IF NOT EXISTS (SELECT * FROM sys.tables WHERE name = N'Blogs') CREATE TABLE dbo.[Blogs] ( [Key] NVARCHAR(250) NOT NULL, Title NVARCHAR(250) NULL, Content NVARCHAR(MAX) NULL, IsPublished BIT NOT NULL, PublishDate DATETIME NULL, CONSTRAINT PK_Blogs PRIMARY KEY NONCLUSTERED ([Key]) ON [PRIMARY] ) ON [PRIMARY]
We can script a sample blog entry into the database quickly to match with the hardcoded title list item.
INSERT INTO [Blogs] ([Key], Title, Content, IsPublished, PublishDate) VALUES ('title-1', 'Title 1', 'Lorem ipsum `dolor sit amet`, consectetur ...', 0, null)
After some troubleshooting on strange behavior, I had to change the Blog.razor
page to include that null check that we find in the sample FetchData.razor
page. Without this check, the page doesn’t handle a slow data loading scenario (on cold start for example) very well.

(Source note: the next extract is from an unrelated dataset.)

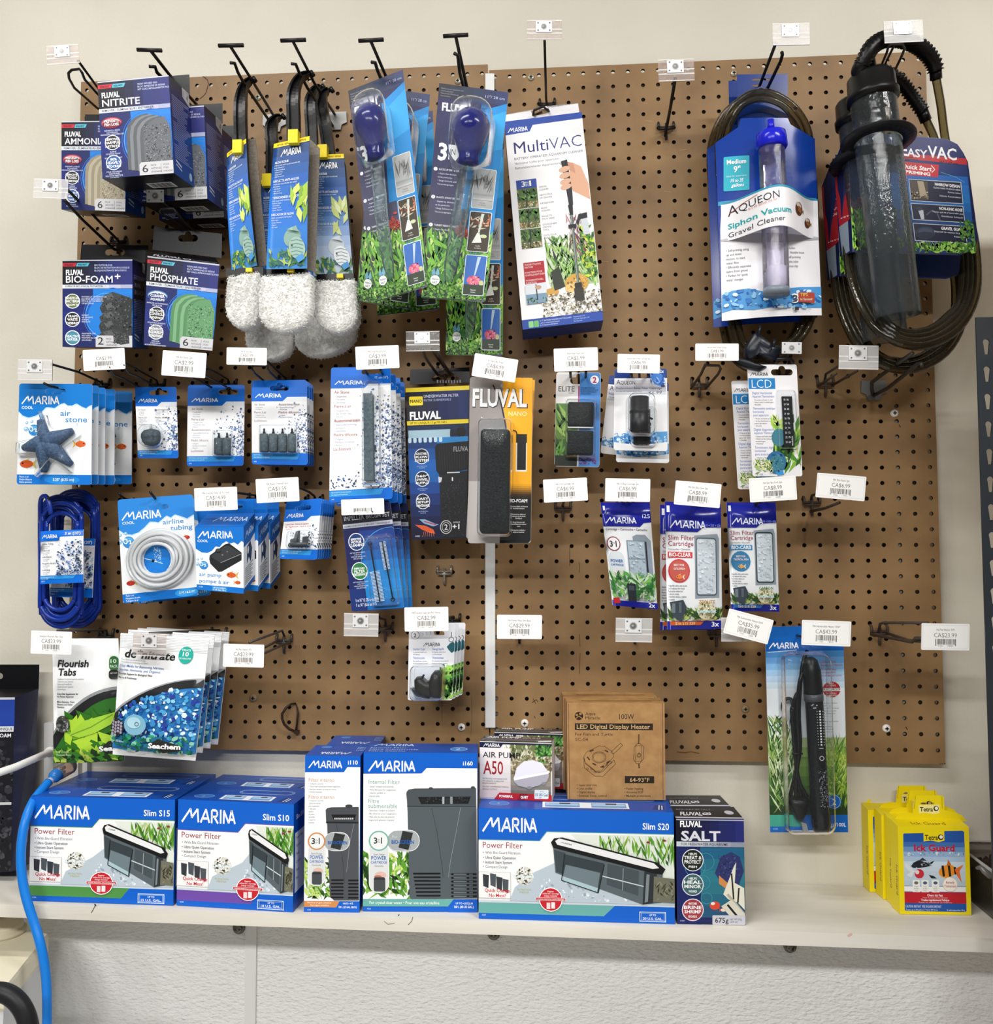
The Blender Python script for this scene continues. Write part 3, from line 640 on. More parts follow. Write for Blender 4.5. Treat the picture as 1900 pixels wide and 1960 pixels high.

if (Model == null) { <p><em>Loading...</em></p> } else { <h1>@Model.Title</h1> @((MarkupString)Model.Content) <div>Footer section</div> }
And finally, with this last change, we have an entire stack setup and running.
Conclusion
With this part, we’ve finally moved from only able to run unit tests to actually testing our work end-to-end. We saw how, after having built all the different parts separately, we were able to simply wire it up using service registrations. This is an important aspect that dependency inversion gives you: the autonomy within different layers to iterate and develop without a concern for anything outside of that layer. Even though it took sixteen blog posts to get to this point, each of these items could have been developed by a separate person, at the same time, after all of this had been designed together first.
And this is an important point. The design of the software should happen as a team. The diagrams should be finalized together, and all the abstractions should be defined together. Without a common understanding of the high-level architecture of the software and the flow of the program, the individuals building the various components will miss each other which will result in a lot of rework. All of these documentation artifacts should be collated to assist any new team members with onboarding onto the project. They too need to get a full understanding of the high level and flow before they can effectively contribute to the project.